The alternative conversation around Monte d'Accoddi starts from its sheer isolation as a type: one stepped temple-platform with a ceremonial ramp, alone in Europe, built at the same broad horizon as the earliest ziggurat platforms of Sumer. Diffusionist writers argue that so specific an architectural package — platform, ramp, summit shrine — is unlikely to be reinvented independently, and propose seaborne contact or shared inheritance from a common source, pointing to Sardinia's later reputation as home of the seafaring Sherden of Bronze Age records.

The journalist Sergio Frau, in his book Le Colonne d'Ercole (2002), folded Monte d'Accoddi into a larger heterodox thesis: that the Pillars of Hercules originally stood at the Strait of Sicily, making Sardinia the great island beyond them — Plato's Atlantis — later devastated by a tsunami. Frau's ideas drew serious public debate in Italy, including a UNESCO-hosted symposium, though most archaeologists and geologists reject the tsunami evidence as read.
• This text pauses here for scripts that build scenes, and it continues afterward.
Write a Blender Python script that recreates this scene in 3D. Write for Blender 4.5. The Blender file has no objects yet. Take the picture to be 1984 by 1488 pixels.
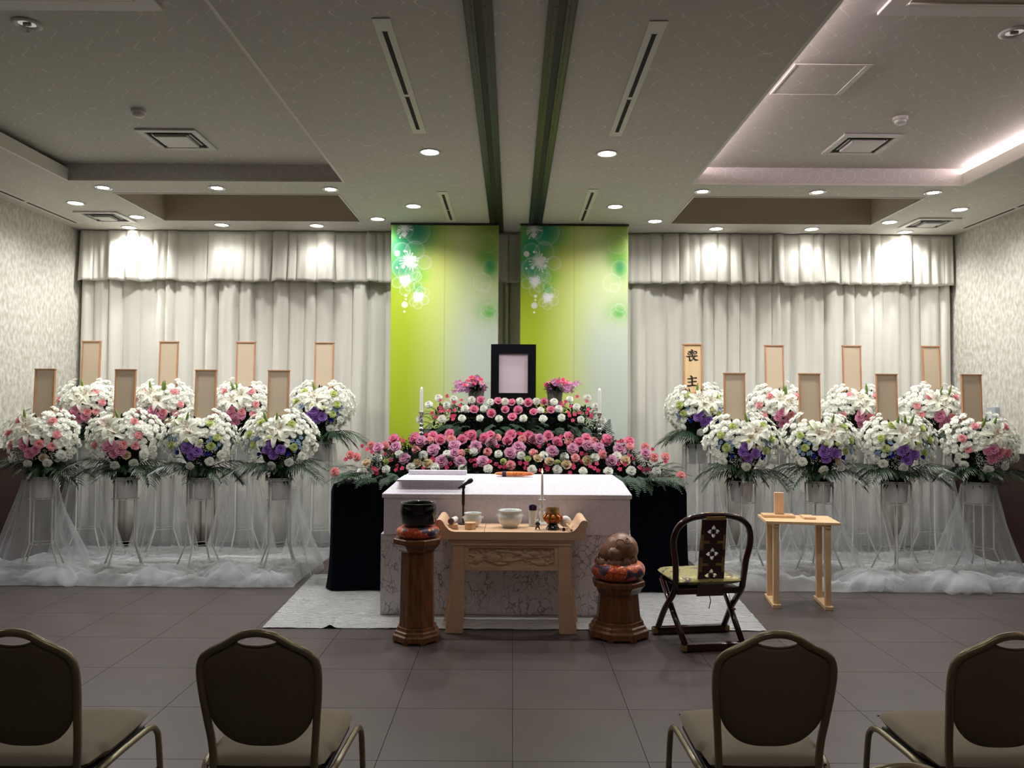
import bpy, bmesh, math, random
import numpy as np
from mathutils import Vector, Matrix, Euler, noise
PI = math.pi
R = math.radians
rnd = random.Random(7)
S = bpy.context.scene
COL = S.collection

# ---------------------------------------------------------------- camera
def make_camera():
    pitch, roll = R(1.55), R(0.35)
    fw = Vector((0, math.cos(pitch), math.sin(pitch)))
    up = Vector((0, -math.sin(pitch), math.cos(pitch)))
    rt = Vector((1, 0, 0))
    r = rt * math.cos(roll) + up * math.sin(roll)
    u = -rt * math.sin(roll) + up * math.cos(roll)
    m = Matrix((r, u, -fw)).transposed().to_4x4()
    m.translation = (0, 0, 1.575)
    cd = bpy.data.cameras.new('camera'); co = bpy.data.objects.new('camera', cd)
    COL.objects.link(co); co.matrix_world = m
    cd.sensor_width = 36; cd.lens = 36 * 1530 / 1984
    cd.shift_x = -1 / 1984; cd.clip_start = 0.05; cd.clip_end = 60
    S.camera = co
make_camera()
w = bpy.data.worlds.new('world'); S.world = w; w.use_nodes = True
w.node_tree.nodes['Background'].inputs[0].default_value = (0.9, 0.95, 1, 1)
w.node_tree.nodes['Background'].inputs[1].default_value = 0.02
S.view_settings.view_transform = 'Standard'; S.view_settings.look = 'None'
S.view_settings.gamma = 1; S.view_settings.use_curve_mapping = False
S.view_settings.exposure = 0.08
try: S.cycles.transparent_max_bounces = 24
except Exception: pass
SPOT_W, LED_S, DISC_S, REAR_FILL = 60.0, 48.0, 22.0, 0.22

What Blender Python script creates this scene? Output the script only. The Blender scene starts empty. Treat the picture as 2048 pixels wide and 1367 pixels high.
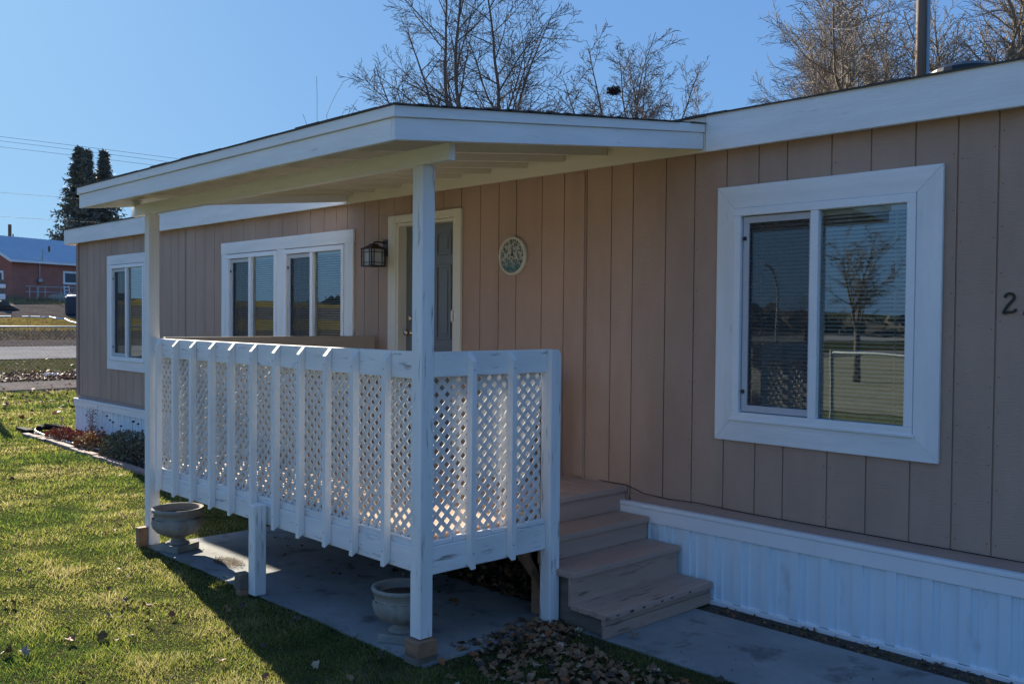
import bpy, bmesh, math, random
import numpy as np
from mathutils import Vector, Matrix, noise
R = math.radians
scene = bpy.context.scene
col = scene.collection
# ------------------------------------------------------------------ camera, sky, sun
F = Vector((-0.72398386, 0.68938718, -0.02434517)); RT = Vector((0.6894117, 0.72431732, 0.00871368)); UP = Vector((-0.02364073, 0.01047528, 0.99966564))
CAM = Vector((0, -5.366, 1.89)); FPX = 1896.2
cd = bpy.data.cameras.new('camera'); cam = bpy.data.objects.new('camera', cd); col.objects.link(cam)
cd.sensor_width = 36; cd.lens = FPX / 2048 * 36; cd.clip_end = 3000; cd.clip_start = .05
M3 = Matrix((RT, UP, -F)).transposed()
cam.matrix_world = Matrix.Translation(CAM) @ M3.to_4x4()
scene.camera = cam
ELEV = R(20.7); AZ = math.atan(.2)
SUNDIR = Vector((-math.cos(AZ)*math.cos(ELEV), math.sin(AZ)*math.cos(ELEV), math.sin(ELEV)))   # towards the sun
w = bpy.data.worlds.new('World'); scene.world = w; w.use_nodes = True
nt = w.node_tree; sky = nt.nodes.new('ShaderNodeTexSky'); sky.sky_type = 'NISHITA'; sky.sun_disc = False
sky.sun_elevation = ELEV; sky.sun_rotation = math.atan2(SUNDIR.x, SUNDIR.y)
sky.altitude = 300; sky.air_density = 1.0; sky.dust_density = .6; sky.ozone_density = 3.0
bg = nt.nodes['Background']; sep = nt.nodes.new('ShaderNodeSeparateColor'); cmb = nt.nodes.new('ShaderNodeCombineColor'); nt.links.new(sky.outputs[0], sep.inputs[0])
for ch, (ex, kk) in enumerate(((.32, .41), (.30, .765), (.18, 1.62))):       # tone response of the hazy bright sky
    pw = nt.nodes.new('ShaderNodeMath'); pw.operation = 'POWER'; pw.inputs[1].default_value = ex; nt.links.new(sep.outputs[ch], pw.inputs[0])
    ml = nt.nodes.new('ShaderNodeMath'); ml.operation = 'MULTIPLY'; ml.inputs[1].default_value = kk; nt.links.new(pw.outputs[0], ml.inputs[0]); nt.links.new(ml.outputs[0], cmb.inputs[ch])
nt.links.new(cmb.outputs[0], bg.inputs[0]); bg.inputs[1].default_value = .105
sd = bpy.data.lights.new('sun', 'SUN'); sd.energy = 3.7; sd.angle = R(.5); sd.color = (1, .9, .74)
sun = bpy.data.objects.new('sun', sd); col.objects.link(sun)
sun.rotation_euler = (-SUNDIR).to_track_quat('-Z', 'Y').to_euler()
scene.view_settings.view_transform = 'Standard'; scene.view_settings.look = 'None'
scene.view_settings.exposure = 1.74
rng = random.Random(4)
# ------------------------------------------------------------------ helpers
def at(px, py, D):                       # photo pixel + distance along the view -> world point
    return CAM + (F + RT*((px-1024)/FPX) - UP*((py-683.5)/FPX))*D
def tag(o, label=None, cat=None, group=None, kind=None):
    if label: o['label'] = label
    if cat: o['category'] = cat
    if group: o['group'] = group
    if kind: o['kind'] = kind
    return o
def empty(name, loc, label, cat, group=None):
    o = bpy.data.objects.new(name, None); col.objects.link(o); o.location = loc; o.empty_display_size = .1
    return tag(o, label, cat, group)
def wloc(o):
    v = Vector((0, 0, 0))
    while o: v += o.location; o = o.parent
    return v
class MB:
    def __init__(s): s.v = []; s.f = []; s.m = []; s.mi = 0
    def add(s, vs, fs):
        n = len(s.v); s.v += [tuple(v) for v in vs]; s.f += [tuple(i+n for i in f) for f in fs]; s.m += [s.mi]*len(fs)
    def box(s, x0, x1, y0, y1, z0, z1):
        s.hexa([(x0,y0,z0),(x1,y0,z0),(x1,y1,z0),(x0,y1,z0),(x0,y0,z1),(x1,y0,z1),(x1,y1,z1),(x0,y1,z1)])
    def hexa(s, p): s.add(p, [(3,2,1,0),(4,5,6,7),(0,1,5,4),(1,2,6,5),(2,3,7,6),(3,0,4,7)])
    def prism(s, pts, off):              # polygon + extrusion vector
        n = len(pts); o = Vector(off); a = [Vector(p) for p in pts]; b = [p+o for p in a]
        s.add(a+b, [tuple(range(n)), tuple(reversed(range(n, 2*n)))] + [((i+1)%n, i, n+i, n+(i+1)%n) for i in range(n)])
    def tube(s, pts, rs, k=6, cap=True):
        pts = [Vector(p) for p in pts]; n = len(pts)
        if not hasattr(rs, '__len__'): rs = [rs]*n
        base = len(s.v); ref = None
        for i, p in enumerate(pts):
            t = (pts[min(i+1, n-1)] - pts[max(i-1, 0)])
            t = t.normalized() if t.length > 1e-9 else Vector((0,0,1))
            if ref is None: ref = t.orthogonal().normalized()
            else:
                ref = ref - t*ref.dot(t); ref = ref.normalized() if ref.length > 1e-6 else t.orthogonal().normalized()
            b = t.cross(ref)
            for j in range(k):
                a = 2*math.pi*j/k; q = p + (ref*math.cos(a) + b*math.sin(a))*rs[i]; s.v.append(q[:])
        for i in range(n-1):
            for j in range(k):
                a = base+i*k+j; b_ = base+i*k+(j+1)%k
                s.f.append((a, b_, b_+k, a+k)); s.m.append(s.mi)
        if cap and k > 3:
            s.f.append(tuple(base+j for j in reversed(range(k)))); s.m.append(s.mi)
            s.f.append(tuple(base+(n-1)*k+j for j in range(k))); s.m.append(s.mi)
    def lathe(s, c, prof, k=40, fn=None, close=True):  # prof: (r, z)
        c = Vector(c); base = len(s.v); n = len(prof)
        for (r, z) in prof:
            for j in range(k):
                a = 2*math.pi*j/k; rr = r*(fn(a, z) if fn else 1)
                s.v.append((c.x+rr*math.cos(a), c.y+rr*math.sin(a), c.z+z))
        for i in range(n-1):
            for j in range(k):
                a = base+i*k+j; b = base+i*k+(j+1)%k; s.f.append((a, b, b+k, a+k)); s.m.append(s.mi)
        if close:
            s.f.append(tuple(base+j for j in reversed(range(k)))); s.m.append(s.mi)
            s.f.append(tuple(base+(n-1)*k+j for j in range(k))); s.m.append(s.mi)
    def build(s, name, mats, parent=None, bevel=0, smooth=False, seg=1):
        if not isinstance(mats, (list, tuple)): mats = [mats]
        off = wloc(parent) if parent else Vector((0,0,0))
        me = bpy.data.meshes.new(name)
        V = np.array(s.v, dtype=np.float32).reshape(-1, 3) - np.array(off[:], dtype=np.float32)
        me.from_pydata(V.tolist() if len(V) < 2000 else V.tolist(), [], s.f)
        for m in mats: me.materials.append(m)
        if len(mats) > 1: me.polygons.foreach_set('material_index', s.m)
        if smooth: me.polygons.foreach_set('use_smooth', [True]*len(s.f))
        me.update()
        o = bpy.data.objects.new(name, me); col.objects.link(o)
        if parent: o.parent = parent
        if bevel:
            b = o.modifiers.new('bevel', 'BEVEL'); b.width = bevel; b.segments = seg; b.limit_method = 'ANGLE'; b.angle_limit = R(35)
        return o
def bx(name, mats, parent, *dims, bevel=0.003):
    m = MB(); m.box(*dims); return m.build(name, mats, parent, bevel)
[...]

Others focus on the sky. Archaeoastronomical studies have noted that the ramp lies close to the meridian and have proposed solstitial and lunar sightlines from the platform, with the carved stone sphere and menhirs read as instruments of a sophisticated observational cult. Here the distance between camps is small — mainstream researchers also accept ritual astronomy at the site; they simply resist importing Sumerians to explain it.

Key evidence cited
  • Unique ziggurat-like form with no antecedent or descendant anywhere in Europe
  • Broad contemporaneity with the earliest Mesopotamian temple platforms such as Uruk's
  • Sergio Frau's argument placing Sardinia at the centre of a lost Mediterranean civilisation
  • Proposed astronomical alignments of the ramp, menhirs and carved sphere
  • Sardinia's deep and precocious megalithic tradition, suggesting wide maritime contacts

Genuinely open questions

  1. Why was this form of monument built once in Europe, here, and never repeated?
  2. What destroyed the first red-painted shrine, prompting the ziggurat-like rebuild?
  3. Do the proposed astronomical alignments reflect design or coincidence?
  4. What was the function of the carved stone sphere and the giant menhirs beside the ramp?

Worth knowing

Beside the ramp sits a large prehistoric boulder painstakingly carved into the shape of an egg — and nobody knows why.